Rankin was 22 before he played his third international for Ireland, a solitary game in the 2006 European Championships against Italy in Glasgow, but two wickets in the game were enough to persuade then National Coach Adi Birrell to take the now Derbyshire pace bowler to the inaugural World Cricket League the following winter in Kenya.

Again he played just one match (0-25 against Bermuda) in a tournament when Ireland lost four of their five games, but by now his genuine pace from his 6ft 8ins frame was starting to trouble the best batsmen.

When Ireland went to their first World Cup finals the following month, Rankin did not miss a match and among his 12 wickets were Michael Vaughan, AB de Villiers, Herschelle Gibbs and Stephen Fleming. He never looked back.

Boyd admits now that it was that tournament which convinced him he could make it to the top and although he continued to play all the major tournaments for Ireland, including the World Twenty20s in 2009, 2010 and 2012, plus the World Cup in 2011 when he added Hashim Amla to his list of high-profile victims, he was already dreaming of making the big time and playing Test cricket.

Ed Joyce and Eoin Morgan before him had taken the same decision and, until Ireland can offer Test match cricket, there will remain the possibility of many others following Rankin down the England road.

If they make it to the top, as Morgan has done and Boyd surely will, then no-one can deny them the opportunity.

Certainly judging by the number of tweets yesterday, led by current Ireland coach Phil Simmons, congratulating Rankin on his call-up for the tour everyone wants to be a part of, there were only best wishes for the Big Man to get that first Test cap. And so say all of us.

Boyd Rankin factfile

Name: Boyd Rankin

Born: Londonderry July 5, 1984

Height: 6ft 8ins

Style: Left Hand batsman, right arm fast bowler

Clubs: Bready, Derbyshire (2006-2007) Warwickshire (2008-)

Country: Ireland (2003-2012) England (2013-)

First class appearances: 62 (Best bowling 5-16)

One-day internationals: 42 (BB 4-46)

Twenty20 internationals: 17 (BB 3-20)

List A games: 85 (BB 4-34)

Cricket Timeline

2004: Joins Middlesex.

2006: Makes List A debut as Ireland A lose by 87 runs to Sri Lanka A.

– Joins Derbyshire after two years at Middlesex without playing for first team.

2007: January 31 – Makes one-day international debut for Ireland against Bermuda, taking nought for 25 off four overs in a four-wicket win.

February – Makes first-class bow as Ireland beat UAE by an innings and 170 runs in ICC Intercontinental Cup.
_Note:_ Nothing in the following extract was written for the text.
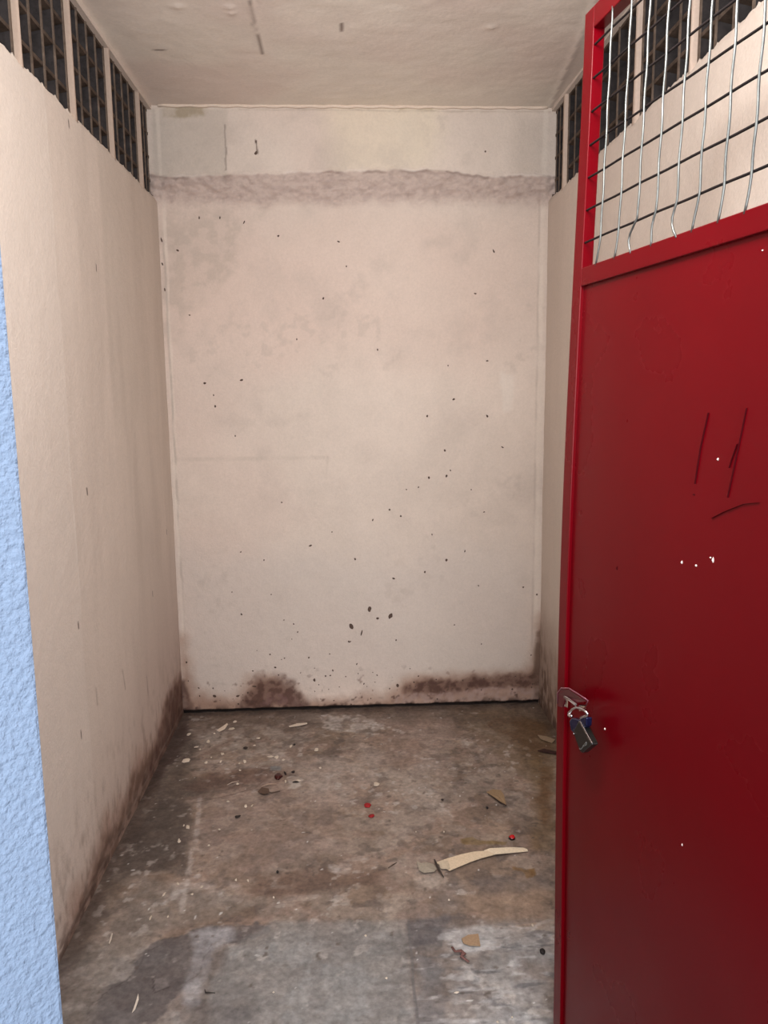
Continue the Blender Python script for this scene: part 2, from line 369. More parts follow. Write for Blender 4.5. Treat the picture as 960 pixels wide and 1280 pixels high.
def paint_left(P, u, v):
    P.mul(1+.03*fbm(u, v, 2, 4, 3)+.018*fbm(u*4, v*.6, 6, 4, 4))
    s1 = lf(82, 500)[0]; s2 = lf(137, 450)[0]
    P.mix((224, 206, 190), .5*(1-sstep(s1-.004, s1+.006, u+.012*fbm(u*0, v, 2, 3, 6))))
    P.mix((198, 180, 163), .35*sstep(s2-.01, s2+.02, u+.02*fbm(u*0, v, 2, 3, 7))*sstep(1., 1.5, v))
    P.line([(s1, 2.1), (s1+.004, 1.5), (s1-.002, 1.2), (s1+.004, .8)], (228, 212, 196), .6, .004, .006, 4, .4, 6)
    P.mix((192, 172, 156), .25*sstep(.0, .45, fbm(u*2.6, v*.45, 4, 4, 8))*sstep(s1, s1+.3, u))
    P.mix((186, 166, 150), .22*sstep(2.5, 3.35, u)*sstep(-.4, .5, fbm(u*3, v*.6, 4, 3, 9)))
    P.mix((182, 158, 148), .35*(1-sstep(.1, 1.1, v))*sstep(2.0, 3.2, u))
    P.mix((190, 160, 146), .5*(1-sstep(.0, .9, v+.3*(3.36-u))))
    poly = [(x, y) for x, y in [lf(*q) for q in [(70, 1215), (80, 1150), (110, 1085), (128, 1030), (150, 1000), (165, 955), (195, 915), (208, 868), (222, 842), (232, 850)]]]+[(3.6, -.3), (.5, -.3)]
    P.poly(poly, (168, 134, 116), .7, .05, .05, 9, .35, 14)
    P.poly([(a, b-.05) for a, b in poly[:-2]]+[(3.6, -.35), (.5, -.35)], (112, 84, 70), .85, .035, .045, 12, .5, 24)
    P.poly([lf(*q) for q in [(178, 985), (195, 925), (212, 862), (226, 846), (232, 900)]], (84, 54, 46), .7, .03, .03, 14, .5, 24)
    P.mix((70, 52, 44), .6*(1-sstep(.0, .10, v))*sstep(-.1, .35, fbm(u*.7, v*1.6, 30, 4, 11)))
    P.mix((112, 92, 80), .45*(1-sstep(.02, .45, v))*sstep(-.1, .7, fbm(u*1.8, v*.8, 26, 5, 12)))
    for a, b in [((120, 862), (122, 880)), ((153, 838), (156, 860)), ((183, 846), (185, 868))]:
        P.line([lf(*a), lf(*b)], (132, 112, 98), .4, .006, .004, 20, .3)
    P.line([(.9, .045), (2.2, .03), (3.37, .02)], (150, 128, 114), .5, .005, .006, 6, .4)
    for q in [(109, 614), (98, 782), (120, 335), (86, 155), (191, 742), (101, 918), (208, 665)]:
        x, y = lf(*q); P.line([(x, y-.008), (x, y+.008)], (60, 46, 40), .9, .003, .001)
def paint_right(P, u, v):
    P.mul(1+.03*fbm(u, v, 2, 4, 13)+.018*fbm(u*4, v*.6, 6, 4, 14))
    P.mix((184, 164, 148), .30*sstep(2.6, 3.3, u))
    P.mix((150, 124, 108), .75*(1-sstep(.15, .62, v+.10*fbm(u, v, 9, 4, 15)+.25*(3.36-u))))
    P.mix((100, 76, 62), .8*(1-sstep(.05, .42, v+.14*fbm(u, v, 12, 4, 16)+.3*(3.36-u)))*sstep(-.4, .2, fbm(u*2, v, 22, 4, 17)))
    P.mix((70, 52, 44), .6*(1-sstep(.0, .10, v))*sstep(-.1, .35, fbm(u, v, 30, 4, 18)))
side_wall('wall_left', -1, .88, DEPTH+.01, paint_left, 'cream plastered side wall on the left with rising damp')
side_wall('wall_right', 1, .88, DEPTH+.01, paint_right, 'cream plastered side wall behind the red door')

# dark neighbouring cellars behind the pierced blocks
for nm, sgn in (('wall_left_outer', -1), ('wall_right_outer', 1)):
    mb = MB(); a, b = sorted((sgn*2.3, sgn*2.4)); mb.box((a, .88, -.01), (b, DEPTH+.03, 2.53)); mb.build(nm, SHELLM)['kind'] = 'structure'

# ------------------------------------------------------------------ pierced ventilation blocks
def block_mesh():
    mb = MB(); W = PITCHB-.022; Z0, Z1 = 2.130, 2.486; Hh = Z1-Z0; T = .010; D = .070
    for k in range(5):
        y = -W/2+(W-T)*k/4; e = .0015
        mb.box((.004, y, 0), (D, y+T, Hh), s2l((52, 48, 48)))
        mb.box((0, y+e, 0), (.004, y+T-e, Hh), s2l((104, 90, 80)))  # light and shade painted in: pale slat fronts, near-black sides
    for k in range(5):                                               # sloping horizontal webs
        z = (Hh-T)*k/4; dz = .014 if 0 < k < 4 else 0
        for c in range(4):
            y0 = -W/2+(W-T)*c/4+T; y1 = -W/2+(W-T)*(c+1)/4
            V = [(.003, y0, z), (.003, y1, z), (.003, y1, z+T), (.003, y0, z+T), (D, y0, z-dz), (D, y1, z-dz), (D, y1, z-dz+T), (D, y0, z-dz+T)]
            mb.add(V, [(0, 1, 2, 3), (7, 6, 5, 4), (0, 4, 5, 1), (3, 2, 6, 7), (0, 3, 7, 4), (1, 5, 6, 2)], s2l((80, 68, 60)))
    return mb, Z0
bm_, BZ0 = block_mesh()
proto = bm_.build('ventilation_block', BLOCKM)
ordl = ['nearest the white wall, at the top left corner of the photo', 'second from the white wall, high on the left', 'middle one of the left row, its slats browner', 'second from the back wall, high on the left', 'farthest in the left row, against the back wall']
first = True
names_l = {2: 'dark pierced concrete vent block in the left wall, at the photo\'s top left corner', 3: 'dark pierced vent block high on the left wall, second from the photo edge',
           4: 'dark pierced vent block high on the left wall, third from the photo edge', 5: 'dark pierced vent block high on the left wall, second from the back wall',
           6: 'narrow dark vent block at the far end of the left wall, touching the back wall'}
names_r = {2: 'dark pierced vent block at the right, nearest of those seen through the door mesh', 3: 'dark pierced vent block seen through the middle of the door mesh',
           4: 'dark pierced vent block seen through the mesh beside the red door post', 5: 'dark pierced vent block on the right wall just left of the red door post',
           6: 'narrow dark vent block at the far end of the right wall, touching the back wall'}
for sgn, names in ((-1, names_l), (1, names_r)):
    for k in range(2, 7):
        o = proto if first else proto.copy()
        if not first: COL.objects.link(o)
        first = False
        yc = CELL0+k*PITCHB+PITCHB/2
        if k == 6: o.scale = (1, (DEPTH-.005-(CELL0+k*PITCHB+.008))/(PITCHB-.022), 1); yc = (DEPTH-.005+CELL0+k*PITCHB+.008)/2
        if sgn > 0: o.location = (HALF+.012, yc, BZ0)
        else: o.location = (-HALF-.012, yc, BZ0)
        o.rotation_euler = (0, 0, math.pi if sgn < 0 else 0)
        tag(o, names[k], 'vent block', 'pierced concrete vent blocks under the ceiling')

# ------------------------------------------------------------------ ceiling
u, v, nu, nv = flat_grid(-HALF-.02, HALF+.02, .9, DEPTH+.02, .01)
P = Paint(u, v, (238, 222, 204))
P.mul(1+.04*fbm(u, v, 2, 4, 33)+.02*fbm(u, v, 12, 3, 34))
P.mix((226, 198, 184), .4*sstep(0, .4, fbm(u, v, 1.5, 3, 35)))
P.line([ce(*q) for q in [(311, 0), (317, 22), (321, 40), (329, 66)]], (150, 132, 120), .8, .004, .008, 10)
P.line([ce(428, 30), ce(427, 38)], (120, 100, 90), .8, .005, .002)
P.line([ce(194, 62), ce(205, 62)], (110, 92, 84), .8, .005, .002)
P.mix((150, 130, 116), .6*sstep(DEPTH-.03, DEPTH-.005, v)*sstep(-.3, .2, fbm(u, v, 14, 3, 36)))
(xa, ya), (xb, yb) = ce(686, 137), ce(731, 33)
side = (u-xa)-(xb-xa)*(v-ya)/(yb-ya)                                    # right of the ridge line in the ceiling plaster
drop = np.clip(side, 0, .3)*.14*(side > 0)
P.mix((176, 158, 146), .45*(side > 0))
hg = .004*fbm(u, v, 3, 3, 37)+.0012*fbm(u, v, 25, 3, 38)+.004*np.exp(-(side/.008)**2)
hg += .004*np.exp(-(ldist(u, v, [ce(*q) for q in [(311, 0), (317, 22), (321, 40), (329, 66)]])/.006)**2)
for q in [(287, 9), (289, 16), (222, 8), (615, 34)]:
    cxx, cyy = ce(*q); hg += .005*np.exp(-(((u-cxx)**2+(v-cyy)**2)/.012**2))
edge = sstep(.02, .0, HALF-np.abs(u))
mb = MB()
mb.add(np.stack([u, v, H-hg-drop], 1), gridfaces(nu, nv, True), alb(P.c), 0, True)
mb.box((-2.5, -.9, 2.53), (2.5, DEPTH+.15, 2.62), s2l((180, 165, 155)))
mb.box((-2.5, .88, 2.5), (-HALF-.02, DEPTH+.1, 2.53), s2l((150, 138, 128))); mb.box((HALF+.02, .88, 2.5), (2.5, DEPTH+.1, 2.53), s2l((150, 138, 128)))
mb.box((-2.5, -.9, 2.50), (2.5, .9, 2.53), s2l((205, 190, 178)))
# plaster bead where ceiling and back wall meet
n = 60; pts = [(-HALF+.03+(2*HALF-.05)*k/n, DEPTH-.034, 2.4975+.002*math.sin(k*1.7)) for k in range(n+1)]
mb.tube(pts, .007, 6, s2l((222, 204, 188)))
tag(mb.build('ceiling', CEILM), 'pale pinkish grey painted ceiling with a fine crack', 'ceiling', kind='structure')

# ------------------------------------------------------------------ floor
u, v, nu, nv = flat_grid(-.86, .86, 1.30, DEPTH+.03, .0038)
BROWN = np.array([133, 112, 96.])
P = Paint(u, v, BROWN)
front = fl(480, 1158)[1]
g = sstep(front+.05, front-.06, v+.05*fbm(u, v, 7, 4, 1)-.03*u)
P.mix((136, 131, 127), .92*g)
P.mul(1+.13*fbm(u, v, 3.2, 5, 2)+.07*fbm(u, v, 14, 5, 3))
P.mix((158, 142, 130), .45*sstep(.05, .45, fbm(u, v, 5, 5, 4)))
P.mix((104, 86, 74), .45*sstep(.05, .42, fbm(u, v, 6, 5, 5)))
P.mix((162, 148, 138), .34*sstep(.02, .14, fbm(u, v, 9, 6, 120)))
P.mix((98, 80, 70), .34*sstep(.04, .16, fbm(u, v, 8, 6, 121)))
P.mix((150, 124, 110), .40*sstep(.08, .2, fbm(u, v, 14, 6, 122))*(1-g))
P.mix((90, 78, 72), .45*sstep(.12, .24, fbm(u, v, 24, 6, 123)))
P.mix((176, 160, 146), .28*sstep(.16, .28, fbm(u, v, 18, 6, 128)))
F_ = lambda *q: [fl(*a) for a in q]
P.poly(F_((225, 893), (680, 880), (680, 900), (560, 905), (300, 915), (215, 925)), (104, 88, 78), .6, .04, .03, 10, .3)
P.poly(F_((560, 885), (690, 880), (690, 980), (640, 960), (600, 925)), (104, 84, 64), .6, .06, .06, 7, .4)
P.poly(F_((640, 900), (690, 900), (690, 1060), (670, 1060), (668, 990)), (112, 88, 60), .65, .04, .05, 9, .4)
P.poly(F_((225, 895), (205, 935), (150, 1010), (125, 1090), (80, 1200), (110, 1200), (165, 1100), (195, 1090), (225, 1060), (245, 1000), (300, 975), (240, 965), (250, 930)), (84, 72, 64), .72, .025, .05, 9, .35, 12)
P.poly(F_((238, 890), (200, 935), (160, 1000), (180, 1000), (215, 955), (240, 920)), (62, 46, 42), .7, .02, .03, 12, .4)
P.poly(F_((244, 1002), (236, 1095), (226, 1092), (150, 1088), (165, 1035), (205, 1000)), (76, 66, 60), .65, .012, .03, 10, .3, 12)
P.poly(F_((246, 992), (330, 975), (350, 955), (260, 965), (232, 985)), (98, 74, 64), .6, .02, .03, 10, .3)
P.poly(F_((250, 995), (345, 985), (430, 1000), (430, 1060), (300, 1100), (238, 1090)), (150, 128, 116), .5, .05, .05, 8, .3, 10)
P.poly(F_((370, 960), (470, 935), (480, 975), (420, 1010), (380, 1000)), (172, 154, 142), .5, .03, .06, 9, .5, 14)
P.poly(F_((400, 895), (448, 893), (480, 905), (470, 918), (410, 915)), (196, 184, 174), .6, .01, .03, 22, .7, 34)
P.poly(F_((465, 905), (482, 903), (482, 912), (466, 913)), (206, 194, 184), .7, .006, .02, 22, .6, 40)
P.poly(F_((470, 900), (560, 900), (560, 960), (480, 960)), (148, 124, 112), .4, .04, .05, 8)
P.poly(F_((480, 960), (560, 950), (545, 1030), (520, 1050), (485, 1040)), (166, 150, 138), .4, .04, .06, 10, .5, 14)
P.poly(F_((300, 1108), (330, 1092), (400, 1086), (480, 1090), (470, 1104), (390, 1118), (320, 1122)), (102, 80, 68), .7, .02, .03, 12, .3, 16)
P.poly(F_((235, 1098), (300, 1104), (310, 1128), (240, 1140), (215, 1130), (200, 1110)), (184, 168, 158), .55, .02, .04, 14, .7, 26)
P.poly(F_((412, 1080), (440, 1080), (438, 1090), (414, 1090)), (190, 178, 170), .6, .006, .02, 24, .6, 36)
P.poly(F_((505, 1150), (570, 1100), (590, 1160), (560, 1200), (520, 1210)), (110, 100, 96), .45, .03, .04, 12, .5)
P.poly(F_((585, 1098), (690, 1092), (690, 1110), (640, 1118), (590, 1112)), (104, 92, 86), .6, .02, .03, 12, .3)
P.poly(F_((575, 1120), (690, 1112), (690, 1150), (640, 1160), (600, 1140)), (148, 122, 102), .55, .03, .03, 10)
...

Rankin takes four for 56 in second innings.

March/April - Part of Ireland squad which claims upset victories over Pakistan and Bangladesh at the World Cup in the West Indies, taking 12 wickets in the tournament.

May – Makes Derbyshire county championship debut against Leicestershire.

October 15 – Signs two-year deal with Warwickshire after turning down contract with Derbyshire.

2008: August – Makes Warwickshire county championship debut against Essex after an injury-hit season.

2009: June 8 – Makes Twenty20 international debut in ICC World Twenty20 as Ireland beat Bangladesh by six wickets.

2011: March 2 - Helps Ireland claim a shock three-wicket win over England at World Cup in India.

August 15 – Called up to England Lions squad and plays in 135-run win over Sri Lanka A.

2012: August: Announces he will retire from international cricket with Ireland in a bid to play Test cricket for England.

2013: June 25 – Makes England debut in T20 defeat to New Zealand at the Oval.

September 3 – Makes England ODI debut and takes best figures of four for 46 in win over Ireland in Dublin.

September 23 – Named in England's squad for winter Ashes Tour of Australia.